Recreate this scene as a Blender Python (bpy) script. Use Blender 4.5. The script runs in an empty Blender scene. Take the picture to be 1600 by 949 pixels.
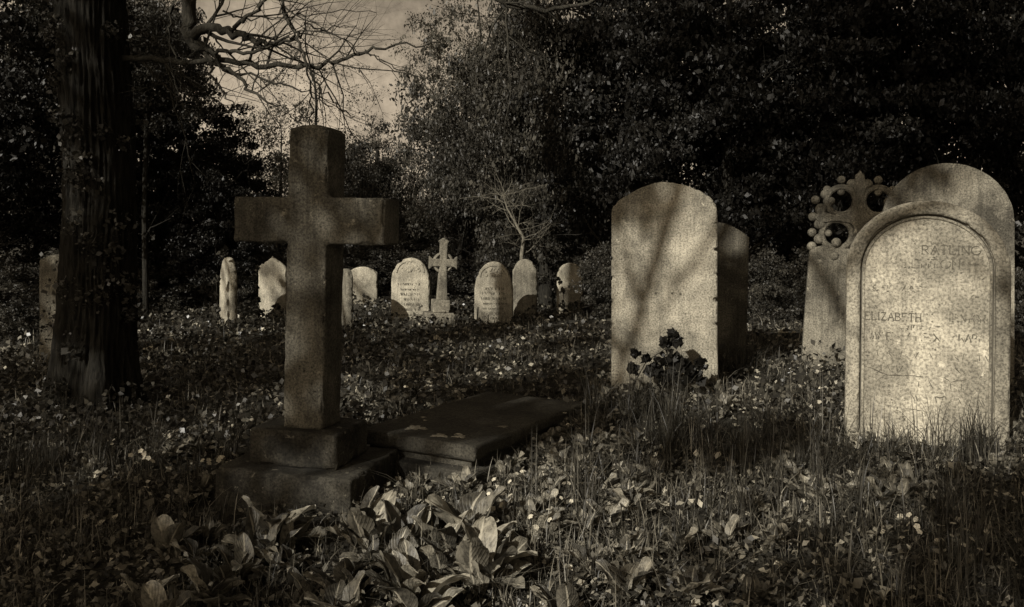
import bpy, bmesh, math, random
import numpy as np
from mathutils import Vector, Matrix, Euler

F = 1333.0          # focal length in photo pixels
HY = 360.0          # horizon row in the photo
CH = 1.45           # eye height
R = math.radians
sc = bpy.context.scene

# ---------------------------------------------------------------- camera
cam = bpy.data.cameras.new('camera')
camo = bpy.data.objects.new('camera', cam)
sc.collection.objects.link(camo)
camo.location = (0, 0, CH)
camo.rotation_euler = (R(90), 0, 0)
cam.sensor_width = 36
cam.lens = 36 * F / 1600
cam.shift_y = -(474.5 - HY) / 1600
cam.clip_end = 2000
cam.clip_start = 0.05
sc.camera = camo

# ---------------------------------------------------------------- light
LD = Vector((.50, .74, -.47)).normalized()      # direction the sunlight travels
ELEV = math.asin(-LD.z)
AZ = math.atan2(-LD.x, -LD.y)                  # compass angle of the sun from +Y
w = bpy.data.worlds.new('World')
sc.world = w
w.use_nodes = True
nt = w.node_tree
nt.nodes.clear()
sky = nt.nodes.new('ShaderNodeTexSky')
sky.sky_type = 'NISHITA'
sky.sun_disc = False
sky.sun_elevation = ELEV
sky.sun_rotation = AZ
sky.dust_density = 2.0
bw = nt.nodes.new('ShaderNodeRGBToBW')
nt.links.new(sky.outputs[0], bw.inputs[0])
tc = nt.nodes.new('ShaderNodeTexCoord')
n1 = nt.nodes.new('ShaderNodeTexNoise')
n1.inputs['Scale'].default_value = 3.2
n1.inputs['Detail'].default_value = 9
n1.inputs['Roughness'].default_value = .62
nt.links.new(tc.outputs['Generated'], n1.inputs['Vector'])
r1 = nt.nodes.new('ShaderNodeMapRange')
r1.inputs['From Min'].default_value = .32
r1.inputs['From Max'].default_value = .68
r1.inputs['To Min'].default_value = .78
r1.inputs['To Max'].default_value = 1.5
nt.links.new(n1.outputs['Fac'], r1.inputs['Value'])
n2 = nt.nodes.new('ShaderNodeTexNoise')
n2.inputs['Scale'].default_value = 70
n2.inputs['Detail'].default_value = 4
n2.inputs['Roughness'].default_value = .6
nt.links.new(tc.outputs['Generated'], n2.inputs['Vector'])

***

» WORK TO COMPLETE:
Please reproduce the listing exactly from its opening line through the line that contains "from mathutils import Vector, Matrix, Euler", both included, with all pictures omitted.

» ANSWER:
Recreate this scene as a Blender Python (bpy) script. Use Blender 4.5. The script runs in an empty Blender scene. Take the picture to be 1600 by 949 pixels.
import bpy, bmesh, math, random
import numpy as np
from mathutils import Vector, Matrix, Euler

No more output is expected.